--- Begin ---

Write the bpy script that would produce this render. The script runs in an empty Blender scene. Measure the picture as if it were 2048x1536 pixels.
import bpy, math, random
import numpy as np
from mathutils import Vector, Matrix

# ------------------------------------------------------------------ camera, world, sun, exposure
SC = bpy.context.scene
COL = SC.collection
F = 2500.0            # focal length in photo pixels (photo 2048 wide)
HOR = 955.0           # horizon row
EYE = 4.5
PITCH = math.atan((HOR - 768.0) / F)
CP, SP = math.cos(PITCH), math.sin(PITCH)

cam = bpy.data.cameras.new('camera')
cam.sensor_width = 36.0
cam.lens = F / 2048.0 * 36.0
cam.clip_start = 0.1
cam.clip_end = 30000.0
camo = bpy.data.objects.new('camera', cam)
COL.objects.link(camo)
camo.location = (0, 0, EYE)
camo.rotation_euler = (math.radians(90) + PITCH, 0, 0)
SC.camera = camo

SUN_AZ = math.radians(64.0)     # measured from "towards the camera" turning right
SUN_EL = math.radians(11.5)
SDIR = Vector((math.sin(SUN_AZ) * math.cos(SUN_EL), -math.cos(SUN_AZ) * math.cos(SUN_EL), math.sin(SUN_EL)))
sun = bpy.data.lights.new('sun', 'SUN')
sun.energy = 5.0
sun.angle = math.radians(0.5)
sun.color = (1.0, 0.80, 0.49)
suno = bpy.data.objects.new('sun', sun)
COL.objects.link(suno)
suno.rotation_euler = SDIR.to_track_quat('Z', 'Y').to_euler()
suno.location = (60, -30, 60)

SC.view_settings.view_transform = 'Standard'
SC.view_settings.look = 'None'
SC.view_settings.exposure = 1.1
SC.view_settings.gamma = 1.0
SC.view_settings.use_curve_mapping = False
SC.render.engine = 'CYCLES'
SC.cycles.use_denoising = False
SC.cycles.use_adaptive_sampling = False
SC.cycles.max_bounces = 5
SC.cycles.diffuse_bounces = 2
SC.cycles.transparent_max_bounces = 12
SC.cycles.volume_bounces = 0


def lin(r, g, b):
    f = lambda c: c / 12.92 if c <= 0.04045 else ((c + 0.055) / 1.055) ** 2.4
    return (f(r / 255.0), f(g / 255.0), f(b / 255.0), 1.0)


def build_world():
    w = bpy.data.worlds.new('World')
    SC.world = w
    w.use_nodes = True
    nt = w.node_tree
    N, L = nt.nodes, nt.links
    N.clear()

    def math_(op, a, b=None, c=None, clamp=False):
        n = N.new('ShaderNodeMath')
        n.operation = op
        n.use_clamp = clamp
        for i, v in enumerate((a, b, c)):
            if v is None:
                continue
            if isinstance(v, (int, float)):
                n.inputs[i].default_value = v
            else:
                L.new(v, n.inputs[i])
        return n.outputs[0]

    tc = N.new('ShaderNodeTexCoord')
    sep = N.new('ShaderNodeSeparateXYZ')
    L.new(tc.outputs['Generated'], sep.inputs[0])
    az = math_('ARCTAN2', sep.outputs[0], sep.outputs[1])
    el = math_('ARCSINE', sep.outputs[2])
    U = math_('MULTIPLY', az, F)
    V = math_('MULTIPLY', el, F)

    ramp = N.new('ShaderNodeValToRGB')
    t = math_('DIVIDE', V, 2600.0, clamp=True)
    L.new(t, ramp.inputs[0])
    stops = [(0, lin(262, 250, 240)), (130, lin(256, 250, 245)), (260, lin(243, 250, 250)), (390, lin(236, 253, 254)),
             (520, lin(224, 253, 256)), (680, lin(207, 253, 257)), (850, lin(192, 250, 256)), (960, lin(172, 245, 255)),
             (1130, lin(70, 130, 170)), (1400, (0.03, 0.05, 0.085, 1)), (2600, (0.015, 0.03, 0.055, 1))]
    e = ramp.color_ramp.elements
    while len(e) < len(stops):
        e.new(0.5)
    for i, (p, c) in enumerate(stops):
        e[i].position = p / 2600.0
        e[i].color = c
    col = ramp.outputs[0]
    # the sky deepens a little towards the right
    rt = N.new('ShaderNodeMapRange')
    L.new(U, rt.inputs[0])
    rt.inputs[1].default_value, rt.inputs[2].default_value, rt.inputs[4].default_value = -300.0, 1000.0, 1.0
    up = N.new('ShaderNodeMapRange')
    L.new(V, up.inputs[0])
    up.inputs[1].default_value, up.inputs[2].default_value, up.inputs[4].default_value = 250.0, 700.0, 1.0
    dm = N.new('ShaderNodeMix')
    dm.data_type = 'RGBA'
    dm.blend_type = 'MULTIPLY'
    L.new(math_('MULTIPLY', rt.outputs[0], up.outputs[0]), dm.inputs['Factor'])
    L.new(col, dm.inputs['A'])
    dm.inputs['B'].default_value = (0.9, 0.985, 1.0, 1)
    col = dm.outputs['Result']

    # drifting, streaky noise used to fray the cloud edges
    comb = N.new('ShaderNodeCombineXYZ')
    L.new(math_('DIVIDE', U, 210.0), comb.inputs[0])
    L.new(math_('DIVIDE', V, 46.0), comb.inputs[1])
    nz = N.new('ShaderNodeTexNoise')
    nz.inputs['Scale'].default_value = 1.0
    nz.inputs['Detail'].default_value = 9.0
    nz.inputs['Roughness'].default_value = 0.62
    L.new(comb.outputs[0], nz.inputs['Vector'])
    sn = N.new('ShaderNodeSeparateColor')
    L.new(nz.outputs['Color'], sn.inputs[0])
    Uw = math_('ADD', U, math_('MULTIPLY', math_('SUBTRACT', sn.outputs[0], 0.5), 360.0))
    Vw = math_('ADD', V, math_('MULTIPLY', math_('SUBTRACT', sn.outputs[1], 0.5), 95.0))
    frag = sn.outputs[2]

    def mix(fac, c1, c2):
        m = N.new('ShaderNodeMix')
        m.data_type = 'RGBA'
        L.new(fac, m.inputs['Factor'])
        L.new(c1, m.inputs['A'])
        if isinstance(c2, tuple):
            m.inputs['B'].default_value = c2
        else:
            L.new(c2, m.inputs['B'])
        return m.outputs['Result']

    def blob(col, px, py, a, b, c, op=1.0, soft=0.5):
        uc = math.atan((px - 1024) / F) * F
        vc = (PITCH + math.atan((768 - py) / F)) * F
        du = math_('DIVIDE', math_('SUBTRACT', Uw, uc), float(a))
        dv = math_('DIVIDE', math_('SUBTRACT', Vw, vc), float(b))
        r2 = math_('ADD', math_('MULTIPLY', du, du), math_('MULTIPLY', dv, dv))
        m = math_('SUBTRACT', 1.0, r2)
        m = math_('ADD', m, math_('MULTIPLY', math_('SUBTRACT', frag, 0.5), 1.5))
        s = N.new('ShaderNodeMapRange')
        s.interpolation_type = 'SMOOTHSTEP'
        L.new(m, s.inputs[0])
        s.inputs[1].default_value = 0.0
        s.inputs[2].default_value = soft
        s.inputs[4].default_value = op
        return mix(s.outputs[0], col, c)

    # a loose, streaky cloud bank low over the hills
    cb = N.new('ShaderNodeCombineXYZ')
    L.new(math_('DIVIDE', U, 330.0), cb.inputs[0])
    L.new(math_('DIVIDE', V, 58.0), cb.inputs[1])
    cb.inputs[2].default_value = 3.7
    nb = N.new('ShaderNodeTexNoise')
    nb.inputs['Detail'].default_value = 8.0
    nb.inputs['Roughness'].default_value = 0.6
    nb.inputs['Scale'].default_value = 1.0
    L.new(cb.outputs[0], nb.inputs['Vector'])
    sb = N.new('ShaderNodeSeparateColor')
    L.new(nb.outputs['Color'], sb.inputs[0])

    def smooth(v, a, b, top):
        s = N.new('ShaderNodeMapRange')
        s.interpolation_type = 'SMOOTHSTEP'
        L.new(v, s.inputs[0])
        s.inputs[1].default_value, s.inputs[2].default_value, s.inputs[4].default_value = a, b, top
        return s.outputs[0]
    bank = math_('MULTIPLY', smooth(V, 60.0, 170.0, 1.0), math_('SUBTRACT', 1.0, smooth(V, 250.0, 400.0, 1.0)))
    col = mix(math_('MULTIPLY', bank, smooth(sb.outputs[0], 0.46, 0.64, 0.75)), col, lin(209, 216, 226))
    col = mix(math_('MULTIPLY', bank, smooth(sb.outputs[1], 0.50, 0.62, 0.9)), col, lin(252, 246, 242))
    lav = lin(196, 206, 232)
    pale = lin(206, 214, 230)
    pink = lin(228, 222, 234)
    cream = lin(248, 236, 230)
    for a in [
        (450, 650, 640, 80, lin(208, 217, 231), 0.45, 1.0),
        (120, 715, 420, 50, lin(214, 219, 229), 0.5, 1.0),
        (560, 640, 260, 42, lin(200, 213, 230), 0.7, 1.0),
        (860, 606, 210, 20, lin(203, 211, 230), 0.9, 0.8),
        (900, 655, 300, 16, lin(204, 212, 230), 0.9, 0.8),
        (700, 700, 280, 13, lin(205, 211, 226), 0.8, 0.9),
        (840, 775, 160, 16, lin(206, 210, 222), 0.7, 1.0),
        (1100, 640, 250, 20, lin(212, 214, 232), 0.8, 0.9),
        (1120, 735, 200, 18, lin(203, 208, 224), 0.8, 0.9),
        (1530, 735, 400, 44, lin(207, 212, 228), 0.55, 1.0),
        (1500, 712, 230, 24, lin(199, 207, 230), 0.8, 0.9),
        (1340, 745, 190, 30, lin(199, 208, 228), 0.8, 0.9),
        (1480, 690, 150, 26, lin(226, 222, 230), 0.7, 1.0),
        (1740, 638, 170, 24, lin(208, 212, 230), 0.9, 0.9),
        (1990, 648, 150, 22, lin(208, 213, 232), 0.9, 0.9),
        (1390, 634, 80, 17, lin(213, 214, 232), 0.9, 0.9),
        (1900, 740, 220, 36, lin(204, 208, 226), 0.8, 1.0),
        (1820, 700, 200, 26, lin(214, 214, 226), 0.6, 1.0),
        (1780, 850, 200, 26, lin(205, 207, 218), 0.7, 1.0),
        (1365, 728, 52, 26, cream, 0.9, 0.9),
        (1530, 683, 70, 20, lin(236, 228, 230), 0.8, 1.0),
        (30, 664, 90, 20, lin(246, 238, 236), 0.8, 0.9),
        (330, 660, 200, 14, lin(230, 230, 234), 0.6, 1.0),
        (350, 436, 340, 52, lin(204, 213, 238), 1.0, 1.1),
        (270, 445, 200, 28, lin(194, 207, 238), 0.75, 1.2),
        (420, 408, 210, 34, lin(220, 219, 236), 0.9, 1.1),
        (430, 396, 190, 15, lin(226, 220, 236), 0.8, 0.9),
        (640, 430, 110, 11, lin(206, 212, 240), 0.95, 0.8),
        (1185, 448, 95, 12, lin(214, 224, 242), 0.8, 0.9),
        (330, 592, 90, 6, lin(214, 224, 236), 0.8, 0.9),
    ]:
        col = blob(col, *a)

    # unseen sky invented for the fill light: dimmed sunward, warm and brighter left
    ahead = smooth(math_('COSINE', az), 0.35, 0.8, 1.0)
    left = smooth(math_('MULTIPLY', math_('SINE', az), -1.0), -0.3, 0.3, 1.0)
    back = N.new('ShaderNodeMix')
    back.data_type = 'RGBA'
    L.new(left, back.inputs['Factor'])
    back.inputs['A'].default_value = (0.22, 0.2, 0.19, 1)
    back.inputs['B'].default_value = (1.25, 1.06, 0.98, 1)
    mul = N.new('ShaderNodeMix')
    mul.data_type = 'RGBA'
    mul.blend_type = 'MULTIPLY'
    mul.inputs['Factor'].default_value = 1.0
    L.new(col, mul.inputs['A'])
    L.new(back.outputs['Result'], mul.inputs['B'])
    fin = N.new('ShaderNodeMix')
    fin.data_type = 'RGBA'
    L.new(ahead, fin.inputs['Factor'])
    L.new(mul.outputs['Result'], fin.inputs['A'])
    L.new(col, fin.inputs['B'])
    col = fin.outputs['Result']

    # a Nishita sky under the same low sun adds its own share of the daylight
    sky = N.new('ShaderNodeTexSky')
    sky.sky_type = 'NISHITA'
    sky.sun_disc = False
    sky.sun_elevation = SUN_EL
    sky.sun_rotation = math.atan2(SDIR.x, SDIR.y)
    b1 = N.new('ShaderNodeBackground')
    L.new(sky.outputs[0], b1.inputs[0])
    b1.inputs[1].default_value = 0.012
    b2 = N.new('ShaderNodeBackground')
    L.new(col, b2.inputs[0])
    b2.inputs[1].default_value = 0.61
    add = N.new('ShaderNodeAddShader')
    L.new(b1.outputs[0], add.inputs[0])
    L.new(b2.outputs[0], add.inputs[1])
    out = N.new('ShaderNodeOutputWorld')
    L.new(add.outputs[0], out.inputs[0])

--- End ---

GIVEN PROBLEM>
Repeat exactly, please, each line from the beginning of the data through the line with "CP, SP = math.cos(PITCH), math.sin(PITCH)" in it, and only those lines.

OUTPUT FOR THIS EXERCISE>
Write the bpy script that would produce this render. The script runs in an empty Blender scene. Measure the picture as if it were 2048x1536 pixels.
import bpy, math, random
import numpy as np
from mathutils import Vector, Matrix

# ------------------------------------------------------------------ camera, world, sun, exposure
SC = bpy.context.scene
COL = SC.collection
F = 2500.0            # focal length in photo pixels (photo 2048 wide)
HOR = 955.0           # horizon row
EYE = 4.5
PITCH = math.atan((HOR - 768.0) / F)
CP, SP = math.cos(PITCH), math.sin(PITCH)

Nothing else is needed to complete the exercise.